The Great American History Tour: Niagara Falls

by Derrick G. Jeter

Tuesday, 24 June 2008


In the summer of 1960 a seven year old boy was swept over the 180-foot drop of the Horseshoe Falls at Niagara. Wearing only a bathing suit and a small life vest, the churning waters at the bottom of the falls spat him out of the midst into the relative calm of the river below. Seen by one of the Maid of the Mists tour boats, the boy was pulled from the 200-foot deep river alive.


Before leaving on our trip to the Northeast, my friend, John Adair, told me about his trip to Niagara Falls when he was a boy: he saw a man throw himself over the rail and plummet to his death below the falls. I didn’t ask John, but I assume the man jumped on the American side where the two falls, American Falls and Bridal Veil Falls, are rock-strewn at their base.
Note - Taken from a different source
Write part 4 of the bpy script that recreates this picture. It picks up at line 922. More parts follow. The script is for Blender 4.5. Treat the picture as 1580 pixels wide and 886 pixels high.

Our visit to Niagara Falls wasn’t nearly as eventful or exciting. But it was exhilarating nonetheless for my family. The Maid of the Mists tour was thrilling and awe-inspiring, especially sitting at the bottom of Horseshoe Falls. Watching and listening to thousands of tons of green-blue water pouring over the edge of the cliff and pounding the river below was . . . how do I say it . . . the most powerful thing I’ve ever witnessed. Looking into the midst of the mist brought to mind the unfathomable power of God. As great as the water tumbling over Niagara Falls may be, it is merely a drop in the hands of God, who can divert the river in any direction He chooses or cause the water to freeze into one massive icefall.


The highlight of our day, certainly for the kids, was the Cave of the Winds tour—which is really an oxymoron, since you don’t actually tour a cave. There once was a cave, but part of it collapsed in 1920 and the tour was suspended. In 1969, when repairs were being made to Luna Island—a small island that divides American Falls from Bridal Veil Falls—the remainder of the cave was destroyed. In place of the cave tour, a series of wooden platforms were built at the base of Bridal Veil Falls, where visitors can experience a little bit of the power of the falls by standing on the Hurricane Deck. Winds of hurricane force blow, and if not for the flimsy poncho, you’d be soaked in a matter of seconds.


Now it’s on to Boston and some history of America’s revolutionary beginnings.